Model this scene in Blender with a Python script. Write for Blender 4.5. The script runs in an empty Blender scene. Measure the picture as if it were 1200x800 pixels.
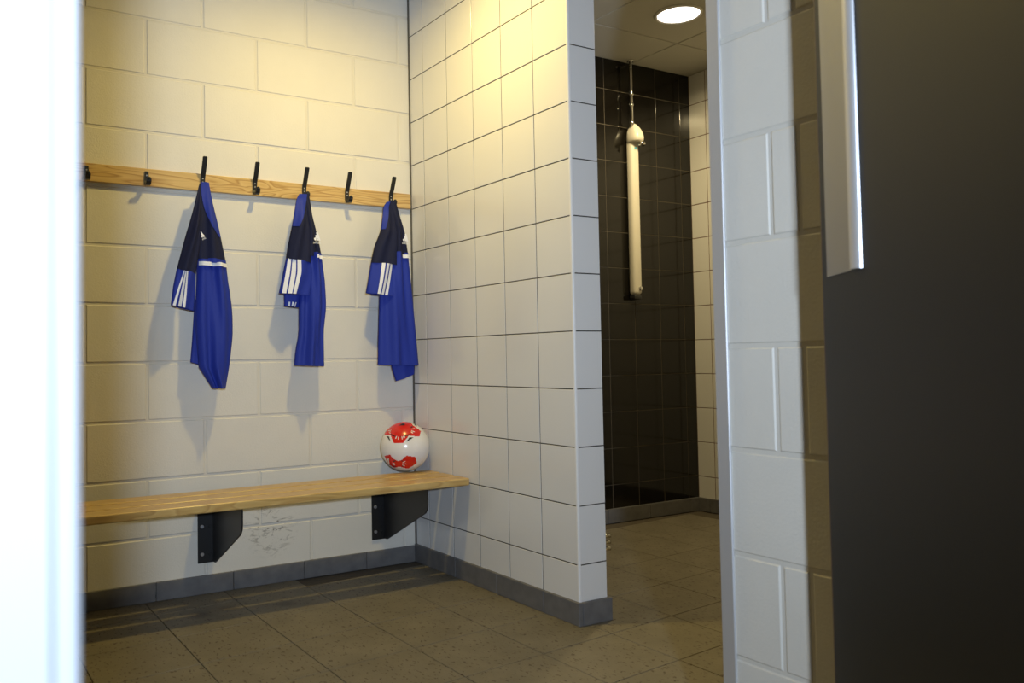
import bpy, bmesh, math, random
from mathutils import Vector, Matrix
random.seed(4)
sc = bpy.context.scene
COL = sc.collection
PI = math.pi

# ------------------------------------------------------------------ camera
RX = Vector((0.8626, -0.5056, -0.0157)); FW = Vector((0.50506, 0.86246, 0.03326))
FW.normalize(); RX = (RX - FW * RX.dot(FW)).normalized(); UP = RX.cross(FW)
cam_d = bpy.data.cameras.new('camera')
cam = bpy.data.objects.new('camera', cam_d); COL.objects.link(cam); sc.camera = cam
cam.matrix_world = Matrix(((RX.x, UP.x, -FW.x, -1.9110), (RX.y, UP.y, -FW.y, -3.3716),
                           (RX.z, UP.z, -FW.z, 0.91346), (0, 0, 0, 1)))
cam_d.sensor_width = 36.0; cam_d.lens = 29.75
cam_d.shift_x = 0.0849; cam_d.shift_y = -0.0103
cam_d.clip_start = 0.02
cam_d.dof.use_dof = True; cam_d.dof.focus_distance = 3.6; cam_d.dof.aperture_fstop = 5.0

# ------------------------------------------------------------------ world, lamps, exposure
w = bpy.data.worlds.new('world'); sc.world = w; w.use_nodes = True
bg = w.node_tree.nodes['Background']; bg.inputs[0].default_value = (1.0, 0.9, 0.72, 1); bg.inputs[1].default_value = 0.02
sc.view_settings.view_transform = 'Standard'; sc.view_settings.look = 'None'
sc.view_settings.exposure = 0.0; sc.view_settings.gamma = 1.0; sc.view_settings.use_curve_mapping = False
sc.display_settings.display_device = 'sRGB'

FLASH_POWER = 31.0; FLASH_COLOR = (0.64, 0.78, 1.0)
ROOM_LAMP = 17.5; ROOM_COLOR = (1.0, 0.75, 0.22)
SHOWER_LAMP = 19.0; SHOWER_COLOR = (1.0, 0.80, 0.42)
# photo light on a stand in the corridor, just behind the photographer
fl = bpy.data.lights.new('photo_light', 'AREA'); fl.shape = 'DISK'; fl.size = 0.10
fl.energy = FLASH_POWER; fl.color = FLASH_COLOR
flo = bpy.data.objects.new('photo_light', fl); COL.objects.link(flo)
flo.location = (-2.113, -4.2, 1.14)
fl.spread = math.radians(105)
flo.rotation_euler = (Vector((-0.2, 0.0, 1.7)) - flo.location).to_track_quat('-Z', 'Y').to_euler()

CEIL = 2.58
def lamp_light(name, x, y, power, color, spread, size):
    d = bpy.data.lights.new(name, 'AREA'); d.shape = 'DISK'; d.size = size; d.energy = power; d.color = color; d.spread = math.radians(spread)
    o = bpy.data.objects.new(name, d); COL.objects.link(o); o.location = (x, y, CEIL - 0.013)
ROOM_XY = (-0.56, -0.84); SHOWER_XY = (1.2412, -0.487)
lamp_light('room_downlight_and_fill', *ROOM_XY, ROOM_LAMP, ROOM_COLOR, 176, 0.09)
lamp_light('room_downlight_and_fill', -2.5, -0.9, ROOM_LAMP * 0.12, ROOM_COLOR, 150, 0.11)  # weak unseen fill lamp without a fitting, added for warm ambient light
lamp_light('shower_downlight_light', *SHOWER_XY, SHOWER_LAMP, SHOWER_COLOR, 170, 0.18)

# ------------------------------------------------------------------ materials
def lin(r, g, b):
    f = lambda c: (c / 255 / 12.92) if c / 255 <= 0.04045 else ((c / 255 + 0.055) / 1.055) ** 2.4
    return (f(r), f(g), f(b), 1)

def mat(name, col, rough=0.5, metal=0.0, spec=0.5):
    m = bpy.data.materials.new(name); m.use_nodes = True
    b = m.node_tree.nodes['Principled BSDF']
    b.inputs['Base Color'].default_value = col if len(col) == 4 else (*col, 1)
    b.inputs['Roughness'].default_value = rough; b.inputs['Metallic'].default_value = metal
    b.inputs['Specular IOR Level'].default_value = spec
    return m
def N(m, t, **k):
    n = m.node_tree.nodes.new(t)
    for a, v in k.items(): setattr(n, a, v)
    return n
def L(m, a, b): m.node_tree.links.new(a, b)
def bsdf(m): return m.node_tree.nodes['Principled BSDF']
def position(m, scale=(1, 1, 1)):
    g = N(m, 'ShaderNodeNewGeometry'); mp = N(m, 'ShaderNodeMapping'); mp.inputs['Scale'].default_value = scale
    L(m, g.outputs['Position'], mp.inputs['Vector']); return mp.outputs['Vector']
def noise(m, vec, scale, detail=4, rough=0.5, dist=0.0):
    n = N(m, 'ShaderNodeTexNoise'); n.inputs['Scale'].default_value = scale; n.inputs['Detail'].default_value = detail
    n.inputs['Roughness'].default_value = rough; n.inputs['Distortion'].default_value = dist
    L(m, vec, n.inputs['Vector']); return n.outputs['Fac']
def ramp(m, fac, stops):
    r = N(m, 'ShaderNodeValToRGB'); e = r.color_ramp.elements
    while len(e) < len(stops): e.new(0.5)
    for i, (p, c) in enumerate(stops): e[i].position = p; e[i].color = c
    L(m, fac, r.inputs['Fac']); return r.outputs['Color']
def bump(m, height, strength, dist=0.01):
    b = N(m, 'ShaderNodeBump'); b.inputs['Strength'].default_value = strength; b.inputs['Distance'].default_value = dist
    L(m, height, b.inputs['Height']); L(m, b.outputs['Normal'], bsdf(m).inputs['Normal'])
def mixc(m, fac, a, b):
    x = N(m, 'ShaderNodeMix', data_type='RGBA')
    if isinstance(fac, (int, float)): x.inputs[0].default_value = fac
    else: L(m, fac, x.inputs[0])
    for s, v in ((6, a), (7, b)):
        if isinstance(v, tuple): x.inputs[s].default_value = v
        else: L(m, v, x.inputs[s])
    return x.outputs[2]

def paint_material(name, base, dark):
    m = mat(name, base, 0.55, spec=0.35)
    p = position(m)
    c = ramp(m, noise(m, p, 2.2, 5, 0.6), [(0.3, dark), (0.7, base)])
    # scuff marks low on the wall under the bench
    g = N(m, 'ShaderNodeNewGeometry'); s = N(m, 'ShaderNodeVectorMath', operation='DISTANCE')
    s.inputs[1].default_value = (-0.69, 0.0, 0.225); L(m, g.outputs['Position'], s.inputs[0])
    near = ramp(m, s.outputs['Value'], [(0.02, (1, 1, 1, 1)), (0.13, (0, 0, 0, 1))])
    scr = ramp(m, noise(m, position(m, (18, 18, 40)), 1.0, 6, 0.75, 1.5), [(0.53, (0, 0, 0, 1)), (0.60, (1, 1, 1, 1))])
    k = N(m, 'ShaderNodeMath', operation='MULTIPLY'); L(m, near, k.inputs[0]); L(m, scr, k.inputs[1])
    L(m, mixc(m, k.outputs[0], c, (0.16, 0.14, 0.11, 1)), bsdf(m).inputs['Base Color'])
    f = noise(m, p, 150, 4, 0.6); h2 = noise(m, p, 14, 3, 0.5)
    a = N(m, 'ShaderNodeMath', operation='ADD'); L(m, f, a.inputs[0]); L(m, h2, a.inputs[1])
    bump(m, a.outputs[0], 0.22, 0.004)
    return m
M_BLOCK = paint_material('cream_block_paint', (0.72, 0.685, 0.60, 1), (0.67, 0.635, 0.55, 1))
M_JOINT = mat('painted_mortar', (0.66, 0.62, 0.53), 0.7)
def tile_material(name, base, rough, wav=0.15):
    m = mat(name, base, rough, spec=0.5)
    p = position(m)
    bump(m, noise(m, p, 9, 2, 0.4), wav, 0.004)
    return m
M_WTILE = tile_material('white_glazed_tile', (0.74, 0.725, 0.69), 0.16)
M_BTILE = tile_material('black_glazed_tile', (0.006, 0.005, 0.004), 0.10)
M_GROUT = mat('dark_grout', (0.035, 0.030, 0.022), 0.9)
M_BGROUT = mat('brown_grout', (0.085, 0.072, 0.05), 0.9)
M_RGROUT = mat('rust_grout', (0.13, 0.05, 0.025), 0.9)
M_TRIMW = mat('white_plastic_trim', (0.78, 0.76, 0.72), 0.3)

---

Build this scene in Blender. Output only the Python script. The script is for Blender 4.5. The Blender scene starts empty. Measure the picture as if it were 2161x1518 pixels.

§ **Brief**: Give back only the lines from the one holding "Model this scene" through the one holding "PI = math.pi", both kept, exactly as written. Omit the images.

§ **The reply**:
Model this scene in Blender with a Python script. Write for Blender 4.5. The script runs in an empty Blender scene. Measure the picture as if it were 1200x800 pixels.
import bpy, bmesh, math, random
from mathutils import Vector, Matrix
random.seed(4)
sc = bpy.context.scene
COL = sc.collection
PI = math.pi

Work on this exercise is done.